The Lay of the Land (Pt 3)

This entry is part [part not set] of 46 in the series Shelter in Place

Teresa of Avila helps us envision the goal of our life’s journey as deeper and deeper intimacy with God. What she articulated through her castle imagery in the 16th century was built on something called the “threefold way” that goes back at least to the 5th century. The threefold way proposed that “union” with God is the destination toward which we are traveling. Each day we strive to move through the room’s of life’s castle, drawing ever closer to God who resides in the center of the castle, experiencing greater degrees of union with him. Jesus spoke of this as loving God with all our heart, soul, mind and strength (Mk. 12:30). 

This is a critical piece of spiritual cartography, because, as James K. A. Smith writes in You Are What You Love, too often the Christian faith has been portrayed as content to be learned rather than a relationship to be enjoyed. Christianity has produced “brains-on-sticks,” assuming that discipleship is primarily about acquiring knowledge and information about God. Biblically, Smith argues, discipleship isn’t about the head but about the heart. It’s less about what we know and more about who we love.

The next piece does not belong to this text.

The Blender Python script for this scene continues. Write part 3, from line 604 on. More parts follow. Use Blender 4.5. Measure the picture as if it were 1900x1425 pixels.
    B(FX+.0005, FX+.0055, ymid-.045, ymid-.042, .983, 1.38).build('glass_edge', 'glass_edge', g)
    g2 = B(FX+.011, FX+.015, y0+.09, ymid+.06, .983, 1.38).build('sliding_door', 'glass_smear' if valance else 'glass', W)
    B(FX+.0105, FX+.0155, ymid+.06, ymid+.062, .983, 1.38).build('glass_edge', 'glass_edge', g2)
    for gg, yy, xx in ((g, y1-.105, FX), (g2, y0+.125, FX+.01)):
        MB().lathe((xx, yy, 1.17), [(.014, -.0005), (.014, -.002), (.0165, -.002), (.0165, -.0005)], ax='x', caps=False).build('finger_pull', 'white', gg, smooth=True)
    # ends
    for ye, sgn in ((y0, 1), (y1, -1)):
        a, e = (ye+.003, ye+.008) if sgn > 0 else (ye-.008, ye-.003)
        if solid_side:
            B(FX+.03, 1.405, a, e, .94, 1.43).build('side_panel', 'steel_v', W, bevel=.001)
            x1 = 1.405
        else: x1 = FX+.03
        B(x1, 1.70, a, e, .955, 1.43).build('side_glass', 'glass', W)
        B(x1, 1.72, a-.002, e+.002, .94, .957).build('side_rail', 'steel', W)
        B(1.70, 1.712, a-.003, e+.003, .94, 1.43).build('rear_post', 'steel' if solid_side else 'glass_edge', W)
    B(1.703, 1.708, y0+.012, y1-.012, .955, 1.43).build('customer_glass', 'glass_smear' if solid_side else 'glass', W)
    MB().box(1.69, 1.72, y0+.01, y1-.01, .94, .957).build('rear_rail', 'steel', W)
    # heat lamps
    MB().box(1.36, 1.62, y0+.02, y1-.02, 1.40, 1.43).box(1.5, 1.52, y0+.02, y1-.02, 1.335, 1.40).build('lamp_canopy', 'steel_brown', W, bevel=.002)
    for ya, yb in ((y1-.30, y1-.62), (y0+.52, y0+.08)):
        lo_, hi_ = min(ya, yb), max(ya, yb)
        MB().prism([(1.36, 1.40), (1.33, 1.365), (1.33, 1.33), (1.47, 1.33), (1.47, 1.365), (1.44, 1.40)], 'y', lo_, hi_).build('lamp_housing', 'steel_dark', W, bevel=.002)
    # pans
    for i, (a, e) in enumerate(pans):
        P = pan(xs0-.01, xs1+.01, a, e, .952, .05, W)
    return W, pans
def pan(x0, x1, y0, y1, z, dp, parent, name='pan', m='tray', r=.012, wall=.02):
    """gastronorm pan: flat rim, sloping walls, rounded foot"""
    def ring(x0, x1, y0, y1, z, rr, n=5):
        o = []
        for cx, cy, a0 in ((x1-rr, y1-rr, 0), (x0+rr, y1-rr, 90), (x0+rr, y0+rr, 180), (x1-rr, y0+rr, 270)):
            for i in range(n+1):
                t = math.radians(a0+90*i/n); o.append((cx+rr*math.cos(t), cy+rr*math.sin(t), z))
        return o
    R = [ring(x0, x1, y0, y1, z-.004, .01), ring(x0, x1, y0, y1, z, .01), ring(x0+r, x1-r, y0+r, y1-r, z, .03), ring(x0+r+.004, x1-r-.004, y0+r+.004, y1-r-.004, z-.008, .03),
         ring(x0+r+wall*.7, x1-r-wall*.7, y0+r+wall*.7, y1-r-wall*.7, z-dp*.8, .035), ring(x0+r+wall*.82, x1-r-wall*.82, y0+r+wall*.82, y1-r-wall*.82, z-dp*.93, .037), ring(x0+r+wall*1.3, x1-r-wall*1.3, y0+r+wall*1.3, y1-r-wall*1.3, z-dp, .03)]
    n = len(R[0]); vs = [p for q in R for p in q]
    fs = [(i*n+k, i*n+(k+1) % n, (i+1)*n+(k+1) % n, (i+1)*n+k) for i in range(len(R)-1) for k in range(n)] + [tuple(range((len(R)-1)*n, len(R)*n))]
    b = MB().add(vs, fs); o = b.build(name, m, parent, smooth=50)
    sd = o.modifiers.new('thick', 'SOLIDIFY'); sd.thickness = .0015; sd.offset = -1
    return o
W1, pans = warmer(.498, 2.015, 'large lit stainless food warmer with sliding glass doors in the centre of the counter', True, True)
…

But just when we feel we’ve got a hold on this truth, another spiritual cartographer warns us that it’s a slippery truth. Writing in the 12th century, in his book On the Love of God, Bernard of Clairvaux warned that the goal of our journey is not merely love of God. He showed that there are actually two types of love of God. And a vital move in our life’s journey is to leave one of those types of love behind and live fully into the other type of love.

Bernard urged Christians to grow beyond “love of God for self’s sake” and to progress toward “love of God for God’s sake.” He saw, as Jesus saw, that many religious people just use God to get what they really want in life–like the spiritual leaders in Matt. 6 who pray, fast and tithe in order to get applause and approval from others. We love God–but for self’s sake. Loving God for God’s sake requires surrendering all agendas and personal goals into the hands of God and drawing near to him simply for him, not for anything he may or may not do for us.

Loving God for self’s sake rather than loving God for God’s sake may be the greatest course misdirection of our time, causing churches and Christians to veer far off the map in ways that are tragic, not only for them, but for the world they’ve been called to serve. The racism, xenophobia, homophobia, sexism and greed connected to “good Christian people” and silently tolerated, if not also vocally nurtured, from Christian pulpits points to the sorrowful way in which so many of us have chosen the wrong terminus point for our travels. Far too many today use God to acquire and maintain the two great desires of our time–power and privilege. And once acquired, religion is misused and abused in order to maintain this power and privilege. Ours is a country where the driving ambition to love God for self’s sake, rather than for God’s sake, comes with a deadly cost for all others.

Bernard’s prophetic call is to recalculate the true goal of our Christianity journey. No matter what else we or our churches seem to have gotten right–big buildings, large budgets, notoriety in the community, celebrity pastors with large platforms, etc.–until we get this right, we’ve got nothing right. Our journey is one in which we learn to love God for God’s sake–growing ever deeper in surrendering and self-sacrificial love with him, with no concern at all for how that love might benefit ourselves, exalt ourselves, or fulfill our personal quests.